The modernisation of the Navy is vital as China is racing ahead with weapons and platforms that make PLA-Navy a formidable fighting force. China’s third aircraft carrier Fujian is undergoing sea-trials. The Chinese plan to acquire six aircraft carriers by 2035, to match US naval firepower. The decision is timed with China’s decision to become the world’s biggest economy, knocking out the US from the top of the tree by that year. Besides, the Chinese, who already have anchorage in Djibouti are eyeing a naval presence in Sri Lanka’s Hambantota port as well Gwadar or its thereabouts on the Pakistani coast.

The Chinese are expected to further accelerate their naval ship construction in their bid to militarily takeover Taiwan, though the costs of such an undertaking are risky and can prove prohibitively high, with major political implications on the longevity of the Communist Party of China.
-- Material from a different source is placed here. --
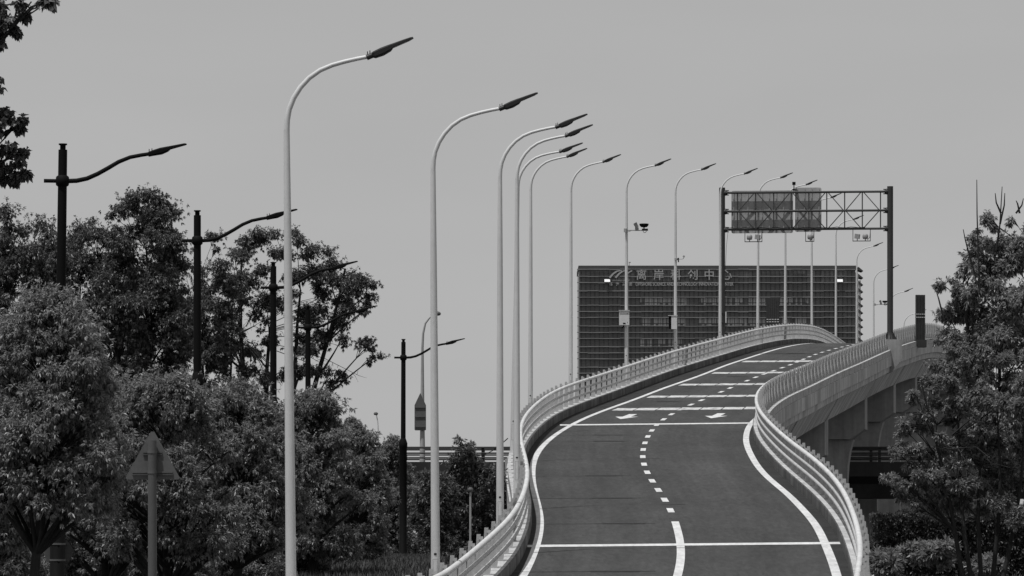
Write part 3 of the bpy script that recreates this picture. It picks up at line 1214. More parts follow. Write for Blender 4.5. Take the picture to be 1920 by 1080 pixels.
for ch, px in zip("\u79bb\u5cb8\u79d1\u521b\u4e2d\u5fc3", (1202.5, 1235, 1267, 1299, 1329.5, 1362)):
    lettering(ch, px, 517, 2.25, 'lettering', 1.0, 0.012)
lettering("OFFSHORE SCIENCE AND TECHNOLOGY INNOVATION CENTER", 1283, 533.3, 0.95, 'lettering', 0.72, 0.012)
for ch, px in zip("\u4e34\u6e2f\u96c6\u56e2", (1145, 1157.5, 1170, 1182)):
    lettering(ch, px, 533.3, 0.72, 'lettering', 1.0, 0.01)
lettering("LIN-GANG GROUP", 1164, 526.3, 0.42, 'lettering', 1.0, 0.0)
mb = MB()
for pts in ([(1143, 521), (1149, 514), (1156, 509), (1163, 507.5), (1168, 508)], [(1154, 521), (1160, 514), (1166, 509.5), (1172, 507.5)],
            [(1173, 516), (1178, 511.5), (1185, 507.5)]):
    A, B = [], []
    for i, (px, py) in enumerate(pts):
        w = 1.5 if len(pts) > 3 else 1.2
        A.append(Vector((bx(px - w) - B0.x, -0.64, bz(py - w * 0.5) - B0.z)))
        B.append(Vector((bx(px + w) - B0.x, -0.64, bz(py + w * 0.5) - B0.z)))
    n = len(A)
    dy = Vector((0, 0.1, 0))
    vv = A + B + [a + dy for a in A] + [b + dy for b in B]
    ff = []
    for i in range(n - 1):
        ff += [(i, i + 1, n + i + 1, n + i), (2 * n + i, 3 * n + i, 3 * n + i + 1, 2 * n + i + 1),
               (i, 2 * n + i, 2 * n + i + 1, i + 1), (n + i, n + i + 1, 3 * n + i + 1, 3 * n + i)]
    ff += [(0, n, 3 * n, 2 * n), (n - 1, 3 * n - 1, 4 * n - 1, 2 * n - 1)]
    mb.add(vv, ff)
mb.build('logo', M['letters'], bld)

# ---------------------------------------------------------------- low crossing flyover
DF = 370.0
fly = thing('low_flyover', "low dark flyover crossing underneath the ramp", 'bridge', (0, DF, 0))
mb = MB()
mb.prism([(-4.5, 4.9), (-4.5, 3.9), (-3.2, 3.4), (-2.8, 2.4), (2.8, 2.4), (3.2, 3.4), (4.5, 3.9), (4.5, 4.9)],
         lambda p, t: Vector((t, p[0], p[1])), -70, 95)
mb.build('girder', M['flyover'], fly)
for y in (-4.3, 4.3):
    for z, rr_ in ((5.88, 0.07), (5.5, 0.055), (5.18, 0.055)):
        mb = MB()
        mb.tube([(-70, y, z), (95, y, z)], rr_, 8)
        mb.build('rail', M['flyrail'], fly)
i = 0
for y in (-4.3, 4.3):
    x = -70.0
    while x < 95:
        if i < 100:
            mb = MB()
            mb.box((x, y + 0.09, 5.4), (0.2, 0.06, 1.0))
            mb.build('rail_post', M['flyrail'], fly)
        i += 1
        x += 3.4
for x in (-52, -20, 9, 44, 70):
    mb = MB()
    mb.prism([(-1.2, -3.2), (1.2, -3.2), (1.2, 2.42), (-1.2, 2.42)], lambda p, t, x=x: Vector((x + p[0], t, p[1])), -1.5, 1.5)
    mb.build('support', M['pier'], fly)

# lamp and house-shaped sign standing on the flyover
fl = thing('round_head_lamp', "slim pale lamp with a small round head on the low flyover at left", 'street lamp', (at(792, 870, 371).x, 371, 4.9))
mb = MB()
s = 371 / FPX
mb.tube([(0, 0, 0), (0, 0, 3.2), (0.0, 0, 8.0), (0.05, 0, 9.0), (0.2, 0, 9.7), (0.5, 0, 10.1), (0.85, 0, 10.3)], [0.20, 0.15, 0.09, 0.08, 0.07, 0.06, 0.05], 10)
mb.build('pole', M['signback'], fl)
mb = MB()
mb.lathe([(0.05, -0.13), (0.2, -0.1), (0.28, 0.0), (0.22, 0.12), (0.08, 0.18)], (1.02, 0, 10.36), 12)
mb.build('lamp_head', M['signback_d'], fl)
fs_ = thing('direction_sign', "narrow house-shaped sign back fixed to the round-headed lamp pole", 'traffic sign', at(788, 807, 370.7))
mb = MB()
w, h = 0.40, 2.6
mb.prism([(-w, 0.05), (-w + 0.05, 0), (w - 0.05, 0), (w, 0.05), (w, 1.75), (0.0, h), (-w, 1.75)], lambda p, t: Vector((p[0], t, p[1])), 0.0, 0.05)
mb.build('panel', M['signback_d'], fs_)
for z in (0.25, 0.95, 1.6):
    mb = MB()
    mb.box((0, -0.03, z), (0.74, 0.06, 0.06))
    mb.build('stiffener', M['signback_d'], fs_)
f2 = thing('round_head_lamp', "tiny distant lamp peeping above the left trees", 'street lamp', at(709, 905, 700))
mb = MB()
mb.tube([(0, 0, 0), (0, 0, 7.0), (-0.05, 0, 8.0), (-0.22, 0, 8.9)], [0.1, 0.08, 0.07, 0.06], 8)
mb.build('pole', M['white'], f2)
mb = MB()
mb.lathe([(0.06, -0.2), (0.25, -0.15), (0.3, 0.05), (0.15, 0.2)], (-0.3, 0, 9.05), 10)
mb.build('lamp_head', M['signback_d'], f2)
cb = MB()
a, b = at(872, 840, 300), at(952, 822, 204)
cb.tube([a.lerp(b, t) + Vector((0, 0, -0.5 * math.sin(math.pi * t))) for t in np.linspace(0, 1, 12)], 0.02, 5)
tag(cb.build('overhead_cable', M['hole']), "thin dark cable sagging from the left bushes to a lamp pole", 'cable')

# ---------------------------------------------------------------- black lamps on the left


def make_black_lamp():
    root = link('black_street_lamp', None)
    H = 11.0
    mb = MB()
    mb.tube([(0, 0, H - 4.25), (0, 0, H - 0.12)], [0.105, 0.093], 16)
    mb.build('upper_pole', M['black'], root)
    mb = MB()
    mb.lathe([(0.24, 0), (0.24, 0.06), (0.165, 0.1), (0.16, H - 4.6), (0.18, H - 4.55), (0.18, H - 4.4), (0.105, H - 4.2)], (0, 0, 0), 16)
    mb.build('lower_pole', M['black'], root)
    mb = MB()
    mb.lathe([(0.06, H - 0.12), (0.06, H - 0.03), (0.09, H - 0.02), (0.09, H + 0.01)], (0, 0, 0), 14)
    mb.build('cap', M['black'], root)
    mb = MB()
    mb.lathe([(0.095, -0.12), (0.135, -0.09), (0.15, 0), (0.135, 0.09), (0.095, 0.12)], (0, 0, H - 0.78), 16)
    mb.build('collar', M['black'], root)
    mb = MB()
    mb.tube([(-0.39, 0, H - 0.78), (-0.1, 0, H - 0.78)], 0.042, 10)
    z = H - 0.78
    mb.tube([(0.1, 0, z), (0.30, 0, z + 0.01), (0.52, 0, z + 0.06), (0.74, 0, z + 0.16), (0.95, 0, z + 0.28), (1.18, 0, z + 0.42), (1.42, 0, z + 0.52), (1.66, 0, z + 0.57), (1.85, 0, z + 0.60)],
            [0.05, 0.05, 0.049, 0.048, 0.047, 0.045, 0.043, 0.042, 0.04], 10)
    mb.build('arm', M['black'], root)
    ax = Vector((0.965, 0, 0.26)).normalized()
    up = Vector((-ax.z, 0, ax.x))
    o0 = Vector((1.8, 0, z + 0.585))

    def hp(s, y, v):
        return o0 + ax * s + Vector((0, y, 0)) + up * v
    mb = MB()
    secs = [(0.0, 0.05, -0.05, 0.045), (0.10, 0.07, -0.055, 0.06), (0.28, 0.10, -0.07, 0.07), (0.42, 0.11, -0.045, 0.06), (0.48, 0.115, -0.012, 0.055),
            (0.80, 0.11, -0.004, 0.035), (0.84, 0.07, 0.0, 0.02)]
    rings = []
    for s, w, lo, hi in secs:
        rings.append([hp(s, -w, lo * 0.5), hp(s, -w * 0.7, lo), hp(s, w * 0.7, lo), hp(s, w, lo * 0.5), hp(s, w, hi * 0.6), hp(s, w * 0.6, hi), hp(s, -w * 0.6, hi), hp(s, -w, hi * 0.6)])
    for a, b in zip(rings[:-1], rings[1:]):
        mb.add(a + b, [(k, (k + 1) % 8, 8 + (k + 1) % 8, 8 + k) for k in range(8)])
    mb.add(rings[0], [tuple(range(7, -1, -1))])
    mb.add(rings[-1], [tuple(range(8))])
    for s in (0.04, 0.1):
        mb.box(hp(s, 0, 0.07), (0.016, 0.016, 0.07))
    mb.build('lamp_head', M['black'], root)
    return root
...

In view of Chinese ambitions, it is critical that the India navy consolidated in the Andaman and Nicobar Islands, especially the 10 degree and 6 degree channels through which global, including Chinese commercial shipping passes en route the strait of Malacca, the channel connecting the Indian Ocean with the South China Sea. Such a leverage is necessary to ease Chinese military pressure on the land borders.